* START DATASET SECTION *

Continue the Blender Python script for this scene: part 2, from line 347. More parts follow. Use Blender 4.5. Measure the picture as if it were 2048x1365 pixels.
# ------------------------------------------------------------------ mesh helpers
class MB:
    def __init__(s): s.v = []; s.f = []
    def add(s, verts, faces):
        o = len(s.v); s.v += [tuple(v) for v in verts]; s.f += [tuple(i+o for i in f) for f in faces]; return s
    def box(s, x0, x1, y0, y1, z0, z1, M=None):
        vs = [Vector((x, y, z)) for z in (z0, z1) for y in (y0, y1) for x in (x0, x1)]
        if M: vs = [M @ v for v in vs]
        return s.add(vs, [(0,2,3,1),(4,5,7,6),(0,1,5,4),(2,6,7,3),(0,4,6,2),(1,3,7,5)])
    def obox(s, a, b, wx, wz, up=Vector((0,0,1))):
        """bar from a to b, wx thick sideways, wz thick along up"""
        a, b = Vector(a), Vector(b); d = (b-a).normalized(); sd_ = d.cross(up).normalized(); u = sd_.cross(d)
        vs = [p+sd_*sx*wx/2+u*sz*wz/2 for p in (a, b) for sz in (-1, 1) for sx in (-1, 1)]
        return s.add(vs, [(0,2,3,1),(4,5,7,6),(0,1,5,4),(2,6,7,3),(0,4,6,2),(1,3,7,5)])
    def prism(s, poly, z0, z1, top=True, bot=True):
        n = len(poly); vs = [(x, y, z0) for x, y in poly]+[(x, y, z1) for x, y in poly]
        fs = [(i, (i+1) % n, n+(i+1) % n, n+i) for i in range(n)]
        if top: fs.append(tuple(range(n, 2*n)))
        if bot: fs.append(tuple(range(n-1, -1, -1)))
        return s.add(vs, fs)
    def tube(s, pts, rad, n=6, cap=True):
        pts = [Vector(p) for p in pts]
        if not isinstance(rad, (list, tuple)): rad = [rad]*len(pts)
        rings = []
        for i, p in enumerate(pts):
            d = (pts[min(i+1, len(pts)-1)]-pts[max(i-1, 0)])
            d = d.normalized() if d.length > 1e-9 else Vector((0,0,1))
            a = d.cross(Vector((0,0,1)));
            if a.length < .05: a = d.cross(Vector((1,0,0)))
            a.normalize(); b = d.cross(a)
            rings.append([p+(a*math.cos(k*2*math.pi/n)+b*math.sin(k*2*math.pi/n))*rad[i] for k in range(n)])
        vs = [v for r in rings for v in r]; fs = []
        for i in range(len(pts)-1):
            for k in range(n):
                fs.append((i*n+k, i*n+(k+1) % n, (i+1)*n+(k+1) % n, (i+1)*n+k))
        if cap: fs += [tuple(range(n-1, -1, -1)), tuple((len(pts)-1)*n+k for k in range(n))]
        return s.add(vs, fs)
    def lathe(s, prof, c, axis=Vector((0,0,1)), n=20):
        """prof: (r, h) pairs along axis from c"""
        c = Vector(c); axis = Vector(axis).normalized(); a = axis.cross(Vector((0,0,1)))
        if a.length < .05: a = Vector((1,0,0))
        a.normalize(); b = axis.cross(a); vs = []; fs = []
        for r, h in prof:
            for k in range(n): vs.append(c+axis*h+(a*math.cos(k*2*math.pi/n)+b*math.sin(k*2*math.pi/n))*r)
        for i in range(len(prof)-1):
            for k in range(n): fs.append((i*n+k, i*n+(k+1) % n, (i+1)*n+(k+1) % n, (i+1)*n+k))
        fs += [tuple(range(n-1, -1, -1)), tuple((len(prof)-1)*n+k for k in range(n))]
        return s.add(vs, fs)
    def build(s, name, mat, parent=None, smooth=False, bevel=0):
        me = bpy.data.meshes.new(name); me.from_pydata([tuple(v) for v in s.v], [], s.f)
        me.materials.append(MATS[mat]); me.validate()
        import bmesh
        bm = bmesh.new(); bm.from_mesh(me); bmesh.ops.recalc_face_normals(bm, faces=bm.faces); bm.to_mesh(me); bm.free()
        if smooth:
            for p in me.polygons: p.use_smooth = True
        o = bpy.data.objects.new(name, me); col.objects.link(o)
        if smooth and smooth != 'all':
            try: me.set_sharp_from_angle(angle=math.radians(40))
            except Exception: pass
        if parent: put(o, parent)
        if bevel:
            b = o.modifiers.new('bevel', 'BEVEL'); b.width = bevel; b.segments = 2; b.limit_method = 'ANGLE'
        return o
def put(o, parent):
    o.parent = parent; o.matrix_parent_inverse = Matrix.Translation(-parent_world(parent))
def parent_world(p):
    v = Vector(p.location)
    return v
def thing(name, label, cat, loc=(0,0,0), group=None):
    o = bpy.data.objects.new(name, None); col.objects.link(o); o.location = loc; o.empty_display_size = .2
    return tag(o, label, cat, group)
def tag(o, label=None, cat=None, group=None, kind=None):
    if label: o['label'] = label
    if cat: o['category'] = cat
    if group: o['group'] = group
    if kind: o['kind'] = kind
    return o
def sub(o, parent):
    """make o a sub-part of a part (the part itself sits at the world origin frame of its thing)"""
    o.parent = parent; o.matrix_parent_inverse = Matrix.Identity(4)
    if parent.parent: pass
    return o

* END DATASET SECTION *

## DIRECTIVE
Please quote the data above in full, with no line missing.

## THE RESPONSE
Continue the Blender Python script for this scene: part 2, from line 347. More parts follow. Use Blender 4.5. Measure the picture as if it were 2048x1365 pixels.
# ------------------------------------------------------------------ mesh helpers
class MB:
    def __init__(s): s.v = []; s.f = []
    def add(s, verts, faces):
        o = len(s.v); s.v += [tuple(v) for v in verts]; s.f += [tuple(i+o for i in f) for f in faces]; return s
    def box(s, x0, x1, y0, y1, z0, z1, M=None):
        vs = [Vector((x, y, z)) for z in (z0, z1) for y in (y0, y1) for x in (x0, x1)]
        if M: vs = [M @ v for v in vs]
        return s.add(vs, [(0,2,3,1),(4,5,7,6),(0,1,5,4),(2,6,7,3),(0,4,6,2),(1,3,7,5)])
    def obox(s, a, b, wx, wz, up=Vector((0,0,1))):
        """bar from a to b, wx thick sideways, wz thick along up"""
        a, b = Vector(a), Vector(b); d = (b-a).normalized(); sd_ = d.cross(up).normalized(); u = sd_.cross(d)
        vs = [p+sd_*sx*wx/2+u*sz*wz/2 for p in (a, b) for sz in (-1, 1) for sx in (-1, 1)]
        return s.add(vs, [(0,2,3,1),(4,5,7,6),(0,1,5,4),(2,6,7,3),(0,4,6,2),(1,3,7,5)])
    def prism(s, poly, z0, z1, top=True, bot=True):
        n = len(poly); vs = [(x, y, z0) for x, y in poly]+[(x, y, z1) for x, y in poly]
        fs = [(i, (i+1) % n, n+(i+1) % n, n+i) for i in range(n)]
        if top: fs.append(tuple(range(n, 2*n)))
        if bot: fs.append(tuple(range(n-1, -1, -1)))
        return s.add(vs, fs)
    def tube(s, pts, rad, n=6, cap=True):
        pts = [Vector(p) for p in pts]
        if not isinstance(rad, (list, tuple)): rad = [rad]*len(pts)
        rings = []
        for i, p in enumerate(pts):
            d = (pts[min(i+1, len(pts)-1)]-pts[max(i-1, 0)])
            d = d.normalized() if d.length > 1e-9 else Vector((0,0,1))
            a = d.cross(Vector((0,0,1)));
            if a.length < .05: a = d.cross(Vector((1,0,0)))
            a.normalize(); b = d.cross(a)
            rings.append([p+(a*math.cos(k*2*math.pi/n)+b*math.sin(k*2*math.pi/n))*rad[i] for k in range(n)])
        vs = [v for r in rings for v in r]; fs = []
        for i in range(len(pts)-1):
            for k in range(n):
                fs.append((i*n+k, i*n+(k+1) % n, (i+1)*n+(k+1) % n, (i+1)*n+k))
        if cap: fs += [tuple(range(n-1, -1, -1)), tuple((len(pts)-1)*n+k for k in range(n))]
        return s.add(vs, fs)
    def lathe(s, prof, c, axis=Vector((0,0,1)), n=20):
        """prof: (r, h) pairs along axis from c"""
        c = Vector(c); axis = Vector(axis).normalized(); a = axis.cross(Vector((0,0,1)))
        if a.length < .05: a = Vector((1,0,0))
        a.normalize(); b = axis.cross(a); vs = []; fs = []
        for r, h in prof:
            for k in range(n): vs.append(c+axis*h+(a*math.cos(k*2*math.pi/n)+b*math.sin(k*2*math.pi/n))*r)
        for i in range(len(prof)-1):
            for k in range(n): fs.append((i*n+k, i*n+(k+1) % n, (i+1)*n+(k+1) % n, (i+1)*n+k))
        fs += [tuple(range(n-1, -1, -1)), tuple((len(prof)-1)*n+k for k in range(n))]
        return s.add(vs, fs)
    def build(s, name, mat, parent=None, smooth=False, bevel=0):
        me = bpy.data.meshes.new(name); me.from_pydata([tuple(v) for v in s.v], [], s.f)
        me.materials.append(MATS[mat]); me.validate()
        import bmesh
        bm = bmesh.new(); bm.from_mesh(me); bmesh.ops.recalc_face_normals(bm, faces=bm.faces); bm.to_mesh(me); bm.free()
        if smooth:
            for p in me.polygons: p.use_smooth = True
        o = bpy.data.objects.new(name, me); col.objects.link(o)
        if smooth and smooth != 'all':
            try: me.set_sharp_from_angle(angle=math.radians(40))
            except Exception: pass
        if parent: put(o, parent)
        if bevel:
            b = o.modifiers.new('bevel', 'BEVEL'); b.width = bevel; b.segments = 2; b.limit_method = 'ANGLE'
        return o
def put(o, parent):
    o.parent = parent; o.matrix_parent_inverse = Matrix.Translation(-parent_world(parent))
def parent_world(p):
    v = Vector(p.location)
    return v
def thing(name, label, cat, loc=(0,0,0), group=None):
    o = bpy.data.objects.new(name, None); col.objects.link(o); o.location = loc; o.empty_display_size = .2
    return tag(o, label, cat, group)
def tag(o, label=None, cat=None, group=None, kind=None):
    if label: o['label'] = label
    if cat: o['category'] = cat
    if group: o['group'] = group
    if kind: o['kind'] = kind
    return o
def sub(o, parent):
    """make o a sub-part of a part (the part itself sits at the world origin frame of its thing)"""
    o.parent = parent; o.matrix_parent_inverse = Matrix.Identity(4)
    if parent.parent: pass
    return o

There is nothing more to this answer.